D.L.: Le nombre de passagers transportés en France en 2015 est proche de 12 millions, dont 8 millions en région parisienne. S’agissant de la croisière avec hébergement, l’offre se développe sur tous les bassins. Dix-sept unités sont arrivées entre 2014 et 2016 sur la Seine, le Rhône et la Gironde, et pour la première fois en 2015, une compagnie propose des croisières sur la Loire. On dénombre aujourd’hui 52 paquebots sur les fleuves de France.
J.M.M.: Quels peuvent être les freins au développement?
D.L.: Pour le secteur des bateaux à passagers, les aléas climatiques restent un facteur constant et déterminant pour les activités des opérateurs touristiques des circuits de promenades avec ou sans restauration (ensoleillement, pluviométrie, crues, etc.). En outre les attentats des mois de janvier et novembre 2015 à Paris pèsent désormais sur l’activité des entreprises du tourisme fluvial. Les compagnies de bateaux promenades subissent depuis le 13 novembre une diminution significative de la fréquentation, et les compagnies de bateaux de croisière avec hébergement constatent que leurs prévisions de réservations pour 2016 sont en baisse. Toutefois, à moyen terme, selon l’observatoire du tourisme en Ile-de-France, 55 % des professionnels prévoient une amélioration de leur activité.
J.M.M.: Qu’en est-il de la mission confiée à jacques maillot par le ministre des affaires étrangères et le secrétaire d’état aux transports en avril 2015 sur « comment faire de la france l’une des premières destinations mondiales de croisières maritimes et fluviales »?
D.L.: Le rapport Maillot n’a pas encore été rendu public, il le sera en septembre. Nous savons que les secrétariats d’État au tourisme et aux transports prennent aujourd’hui très au sérieux cette filière et prévoient des annonces fortes à l’occasion de cette publication.
J.M.M.: La conférence nationale sur le fret fluvial a-t-elle abordé le sujet du tourisme fluvial? si oui, sur quels points particuliers et quelles préconisations?
D.L.: Les travaux de la conférence nationale sur le fret fluvial se terminent. Le rapport sera remis dans le courant de l’été au secrétaire d’État aux Transports, Alain Vidalies. Bien que centré sur le fret fluvial, certaines des recommandations qu’il contiendra intéresseront le secteur du tourisme. Par exemple, sur le plan technique, pour faciliter l’accès des bateaux fluviaux aux zones estuariennes selon une demande ancienne de la profession. Ou sur le plan des services aux usagers fournis par VNF aux écluses, sur la fiscalité avec l’amortissement Macron et l’exonération des plus-values de cession, sur les nouvelles normes d’émissions polluantes à partir de 2019 (règlement européen dit EMNR). Mais à ce stade, ce ne seront que des recommandations faites au secrétaire d’État aux Transports, à charge pour lui de les suivre ou pas.

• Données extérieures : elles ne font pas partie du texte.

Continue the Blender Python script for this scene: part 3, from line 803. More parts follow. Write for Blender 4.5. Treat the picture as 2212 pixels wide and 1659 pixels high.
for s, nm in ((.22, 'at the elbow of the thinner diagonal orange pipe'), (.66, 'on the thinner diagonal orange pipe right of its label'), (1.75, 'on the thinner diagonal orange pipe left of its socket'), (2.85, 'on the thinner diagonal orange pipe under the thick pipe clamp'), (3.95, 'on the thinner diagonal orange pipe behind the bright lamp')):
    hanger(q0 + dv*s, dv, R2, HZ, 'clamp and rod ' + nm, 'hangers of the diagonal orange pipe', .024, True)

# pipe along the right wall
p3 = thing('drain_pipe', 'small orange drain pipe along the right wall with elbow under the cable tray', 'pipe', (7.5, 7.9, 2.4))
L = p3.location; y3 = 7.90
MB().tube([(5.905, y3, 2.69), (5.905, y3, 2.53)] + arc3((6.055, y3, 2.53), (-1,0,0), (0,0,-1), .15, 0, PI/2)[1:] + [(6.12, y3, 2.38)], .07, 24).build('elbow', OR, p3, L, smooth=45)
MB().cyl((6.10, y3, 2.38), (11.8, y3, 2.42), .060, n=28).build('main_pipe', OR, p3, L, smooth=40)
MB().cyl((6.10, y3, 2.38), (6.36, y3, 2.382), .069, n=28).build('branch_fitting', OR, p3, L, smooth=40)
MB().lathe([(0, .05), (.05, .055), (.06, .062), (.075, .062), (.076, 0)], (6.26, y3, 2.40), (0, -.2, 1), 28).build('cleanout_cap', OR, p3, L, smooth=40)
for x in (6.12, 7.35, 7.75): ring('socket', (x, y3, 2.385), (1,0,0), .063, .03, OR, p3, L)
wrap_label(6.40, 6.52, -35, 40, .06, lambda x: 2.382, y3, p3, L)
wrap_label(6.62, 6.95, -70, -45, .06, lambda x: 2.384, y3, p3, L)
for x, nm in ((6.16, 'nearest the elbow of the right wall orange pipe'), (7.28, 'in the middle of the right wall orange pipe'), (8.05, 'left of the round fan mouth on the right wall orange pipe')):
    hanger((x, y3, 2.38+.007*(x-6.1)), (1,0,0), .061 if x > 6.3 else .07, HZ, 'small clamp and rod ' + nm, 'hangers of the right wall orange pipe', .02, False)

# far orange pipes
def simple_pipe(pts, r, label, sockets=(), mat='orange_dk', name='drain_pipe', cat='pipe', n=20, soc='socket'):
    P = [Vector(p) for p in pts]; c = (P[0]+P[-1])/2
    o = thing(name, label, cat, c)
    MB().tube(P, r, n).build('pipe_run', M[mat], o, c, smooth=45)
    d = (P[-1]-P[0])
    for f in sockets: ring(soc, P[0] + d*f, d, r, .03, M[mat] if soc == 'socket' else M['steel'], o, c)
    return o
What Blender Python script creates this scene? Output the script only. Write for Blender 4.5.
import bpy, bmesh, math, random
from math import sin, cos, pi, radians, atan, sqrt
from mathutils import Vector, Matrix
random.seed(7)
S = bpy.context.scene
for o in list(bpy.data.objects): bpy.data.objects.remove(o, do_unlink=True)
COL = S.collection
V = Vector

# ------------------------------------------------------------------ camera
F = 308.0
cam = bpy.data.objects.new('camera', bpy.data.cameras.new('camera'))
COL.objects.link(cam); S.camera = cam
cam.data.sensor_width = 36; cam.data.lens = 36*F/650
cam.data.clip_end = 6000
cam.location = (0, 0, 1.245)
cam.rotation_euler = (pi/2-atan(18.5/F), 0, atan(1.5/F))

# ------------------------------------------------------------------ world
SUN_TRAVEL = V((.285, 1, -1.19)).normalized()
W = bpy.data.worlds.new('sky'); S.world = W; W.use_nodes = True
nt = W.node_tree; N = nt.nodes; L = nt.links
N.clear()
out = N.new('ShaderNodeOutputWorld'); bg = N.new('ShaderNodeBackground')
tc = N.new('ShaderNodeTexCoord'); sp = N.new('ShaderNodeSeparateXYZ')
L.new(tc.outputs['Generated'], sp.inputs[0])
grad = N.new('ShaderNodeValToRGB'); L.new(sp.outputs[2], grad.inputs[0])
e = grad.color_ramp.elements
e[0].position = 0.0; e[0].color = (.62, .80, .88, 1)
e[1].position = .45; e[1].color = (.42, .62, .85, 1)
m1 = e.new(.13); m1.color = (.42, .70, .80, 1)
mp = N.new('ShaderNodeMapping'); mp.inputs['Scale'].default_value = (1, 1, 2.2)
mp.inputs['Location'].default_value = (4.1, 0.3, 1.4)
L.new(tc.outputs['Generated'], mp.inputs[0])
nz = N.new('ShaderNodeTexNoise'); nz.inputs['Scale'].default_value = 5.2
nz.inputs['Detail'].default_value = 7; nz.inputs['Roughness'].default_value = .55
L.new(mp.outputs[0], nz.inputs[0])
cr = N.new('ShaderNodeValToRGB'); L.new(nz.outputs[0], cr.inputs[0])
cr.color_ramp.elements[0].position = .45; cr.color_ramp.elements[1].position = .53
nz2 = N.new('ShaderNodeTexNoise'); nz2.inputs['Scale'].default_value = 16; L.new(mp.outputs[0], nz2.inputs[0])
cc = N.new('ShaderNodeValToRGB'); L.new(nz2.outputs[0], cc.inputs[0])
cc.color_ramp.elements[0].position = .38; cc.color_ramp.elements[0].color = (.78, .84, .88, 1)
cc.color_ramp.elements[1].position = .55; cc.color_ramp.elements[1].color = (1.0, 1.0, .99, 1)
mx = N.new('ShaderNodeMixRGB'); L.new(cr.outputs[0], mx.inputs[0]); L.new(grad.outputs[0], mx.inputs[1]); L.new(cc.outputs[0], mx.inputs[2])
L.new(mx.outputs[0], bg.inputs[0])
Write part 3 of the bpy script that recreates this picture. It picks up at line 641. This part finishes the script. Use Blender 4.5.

J.M.M.: Des annonces sur le tourisme fluvial devraient avoir lieu à la rentrée après avoir été attendues avant l’été. Quelles sont les pistes envisagées à ce jour?
D.L.: Sans entrer dans le détail de mesures qui là encore appartiennent au gouvernement, nous croyons savoir que la question des escales sera absolument centrale. Il est indispensable d’augmenter la capacité d’accueil, de remettre en état et développer des postes d’escales et de stationnement adaptés aux différents usagers. Il ne s’agit pas uniquement de postes à quai, mais d’un ensemble de services qui vont de l’accessibilité piétonne et automobile à l’alimentation en eau et en électricité et au traitement des déchets, en passant par une intégration paysagère et touristique avec les territoires. Les professionnels attendront aussi des réponses sur la compétitivité de leur filière.